The exercise of patience, for instance, assumes that action directed toward the future is superior to action devoted only to the moment: it is self-restraint based upon a good that is seen as superior to the momentary self -- the self-of-the-fleeting-moment. Patience, like industry, honor, duty and prudence, is an instance of the self living for that which is greater. As our founders rightly insisted, people governed by such habits of mind and conduct have no need of a monarch.

With the veil of communist ideology (however reductionist. and perverse) ripped away, the choice left open is not between communism and democracy. Were that the case, nothing would be left but the sanguine acceptance of an assured outcome.

We are back to a more ancient struggle between a world vision based upon the satisfaction of self-centered desire and another kind of vision that may seem impossibly simple because it is conceptually a very simple matter. Morally, and in terms of the life of the spirit, it requires the greatest sacrifice possible. The answer that I have in mind actually entered an earlier world full of power struggles, social conflict, philosophical confusion and economic disparities based on appetite, influence and exploitation. It was a vision of peace only because it demanded a price. The price it demanded was eloquently symbolized in the cross, an instrument of torture and death.

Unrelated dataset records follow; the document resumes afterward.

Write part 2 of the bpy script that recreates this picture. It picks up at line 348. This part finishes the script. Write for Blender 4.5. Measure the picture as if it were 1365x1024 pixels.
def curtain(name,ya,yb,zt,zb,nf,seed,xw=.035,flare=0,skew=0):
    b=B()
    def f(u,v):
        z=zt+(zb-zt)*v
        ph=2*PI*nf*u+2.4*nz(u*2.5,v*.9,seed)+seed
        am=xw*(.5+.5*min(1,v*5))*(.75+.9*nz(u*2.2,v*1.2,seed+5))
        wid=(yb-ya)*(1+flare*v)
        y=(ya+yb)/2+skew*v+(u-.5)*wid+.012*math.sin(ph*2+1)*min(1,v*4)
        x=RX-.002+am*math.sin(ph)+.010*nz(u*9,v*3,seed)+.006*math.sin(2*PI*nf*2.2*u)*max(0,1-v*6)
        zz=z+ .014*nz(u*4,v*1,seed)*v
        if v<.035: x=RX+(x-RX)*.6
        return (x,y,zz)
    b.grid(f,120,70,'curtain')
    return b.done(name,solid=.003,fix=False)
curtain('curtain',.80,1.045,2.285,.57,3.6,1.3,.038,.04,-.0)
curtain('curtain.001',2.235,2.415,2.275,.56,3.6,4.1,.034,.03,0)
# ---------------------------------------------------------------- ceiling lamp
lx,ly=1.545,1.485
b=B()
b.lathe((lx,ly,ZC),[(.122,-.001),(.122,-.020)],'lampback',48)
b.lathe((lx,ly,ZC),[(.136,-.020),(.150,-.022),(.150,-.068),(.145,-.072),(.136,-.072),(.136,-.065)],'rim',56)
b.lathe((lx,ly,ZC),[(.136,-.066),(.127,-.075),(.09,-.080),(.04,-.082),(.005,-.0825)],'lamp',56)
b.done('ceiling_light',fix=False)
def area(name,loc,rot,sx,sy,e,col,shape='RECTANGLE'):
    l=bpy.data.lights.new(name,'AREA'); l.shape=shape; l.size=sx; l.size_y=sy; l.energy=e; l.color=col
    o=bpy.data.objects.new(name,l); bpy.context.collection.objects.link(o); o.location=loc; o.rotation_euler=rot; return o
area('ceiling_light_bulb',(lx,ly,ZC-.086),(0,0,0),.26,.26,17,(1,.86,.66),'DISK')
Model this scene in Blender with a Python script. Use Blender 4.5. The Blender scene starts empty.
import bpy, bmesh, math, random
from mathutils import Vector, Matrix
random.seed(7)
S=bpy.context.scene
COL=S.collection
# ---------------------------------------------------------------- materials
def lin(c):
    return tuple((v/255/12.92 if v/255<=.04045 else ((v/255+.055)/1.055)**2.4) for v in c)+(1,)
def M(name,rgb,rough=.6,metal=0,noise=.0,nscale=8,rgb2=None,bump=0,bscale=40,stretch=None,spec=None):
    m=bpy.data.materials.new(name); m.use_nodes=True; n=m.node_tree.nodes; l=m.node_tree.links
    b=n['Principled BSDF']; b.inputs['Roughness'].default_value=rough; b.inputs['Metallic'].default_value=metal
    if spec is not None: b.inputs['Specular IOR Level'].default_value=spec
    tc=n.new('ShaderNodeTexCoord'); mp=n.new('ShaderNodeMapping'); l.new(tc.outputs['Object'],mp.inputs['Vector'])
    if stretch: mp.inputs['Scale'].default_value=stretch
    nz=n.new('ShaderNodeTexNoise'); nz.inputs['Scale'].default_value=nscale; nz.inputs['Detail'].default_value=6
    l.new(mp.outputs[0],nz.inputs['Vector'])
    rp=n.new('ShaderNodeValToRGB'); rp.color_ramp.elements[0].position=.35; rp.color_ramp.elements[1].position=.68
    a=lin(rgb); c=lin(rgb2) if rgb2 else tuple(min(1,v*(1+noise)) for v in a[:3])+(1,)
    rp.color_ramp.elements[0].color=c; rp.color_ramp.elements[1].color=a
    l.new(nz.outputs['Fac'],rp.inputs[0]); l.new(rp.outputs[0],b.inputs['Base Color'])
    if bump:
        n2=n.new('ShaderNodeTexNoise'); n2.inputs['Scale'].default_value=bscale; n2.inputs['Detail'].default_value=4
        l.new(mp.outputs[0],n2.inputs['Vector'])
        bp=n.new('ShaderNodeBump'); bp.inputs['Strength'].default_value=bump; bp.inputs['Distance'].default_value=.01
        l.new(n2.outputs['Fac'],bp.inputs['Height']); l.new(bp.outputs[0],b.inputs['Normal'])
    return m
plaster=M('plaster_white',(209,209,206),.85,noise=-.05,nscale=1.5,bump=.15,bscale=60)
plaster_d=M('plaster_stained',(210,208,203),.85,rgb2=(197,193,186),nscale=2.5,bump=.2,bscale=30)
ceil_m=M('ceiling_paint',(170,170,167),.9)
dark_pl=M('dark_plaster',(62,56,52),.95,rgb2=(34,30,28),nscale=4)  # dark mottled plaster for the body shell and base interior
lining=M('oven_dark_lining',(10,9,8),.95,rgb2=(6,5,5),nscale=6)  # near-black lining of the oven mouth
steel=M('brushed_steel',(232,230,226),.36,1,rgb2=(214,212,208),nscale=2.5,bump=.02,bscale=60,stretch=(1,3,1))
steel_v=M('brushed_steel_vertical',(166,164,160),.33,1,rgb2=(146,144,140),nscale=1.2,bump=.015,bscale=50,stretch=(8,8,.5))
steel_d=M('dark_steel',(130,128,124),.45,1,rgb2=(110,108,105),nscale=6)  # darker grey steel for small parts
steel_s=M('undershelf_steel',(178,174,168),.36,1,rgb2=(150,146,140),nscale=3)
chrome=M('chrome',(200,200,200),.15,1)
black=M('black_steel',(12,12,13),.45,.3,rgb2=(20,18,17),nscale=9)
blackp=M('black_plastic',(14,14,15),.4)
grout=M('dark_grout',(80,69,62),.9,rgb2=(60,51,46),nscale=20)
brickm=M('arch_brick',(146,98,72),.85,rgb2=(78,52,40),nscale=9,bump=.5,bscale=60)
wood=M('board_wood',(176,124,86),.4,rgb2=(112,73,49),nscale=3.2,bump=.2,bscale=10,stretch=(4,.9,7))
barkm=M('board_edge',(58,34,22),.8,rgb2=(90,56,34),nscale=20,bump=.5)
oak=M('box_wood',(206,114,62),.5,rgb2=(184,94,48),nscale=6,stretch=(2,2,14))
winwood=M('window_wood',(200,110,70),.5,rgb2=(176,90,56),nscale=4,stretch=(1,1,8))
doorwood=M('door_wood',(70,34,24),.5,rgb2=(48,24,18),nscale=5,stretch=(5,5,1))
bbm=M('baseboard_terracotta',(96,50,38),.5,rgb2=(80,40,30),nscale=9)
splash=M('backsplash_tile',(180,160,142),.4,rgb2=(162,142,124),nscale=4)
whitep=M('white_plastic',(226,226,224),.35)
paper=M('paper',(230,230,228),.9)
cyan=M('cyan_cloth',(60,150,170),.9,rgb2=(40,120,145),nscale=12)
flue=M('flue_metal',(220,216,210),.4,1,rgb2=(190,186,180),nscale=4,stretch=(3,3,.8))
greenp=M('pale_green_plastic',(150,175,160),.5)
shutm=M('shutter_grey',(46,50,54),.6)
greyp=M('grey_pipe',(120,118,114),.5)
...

The struggles faced today by East and West demand a new insight into the human condition, an insight realized in the cross of a self-giving God and consummated in the response of human love and obedience. If it is through the suffering faithful believers that this mystery is shared in the world, then perhaps deliverance will come from faithful people of the unshackled East and not from a West anesthetized by material comfort and thus still unaware of its own capacity for self-destruction.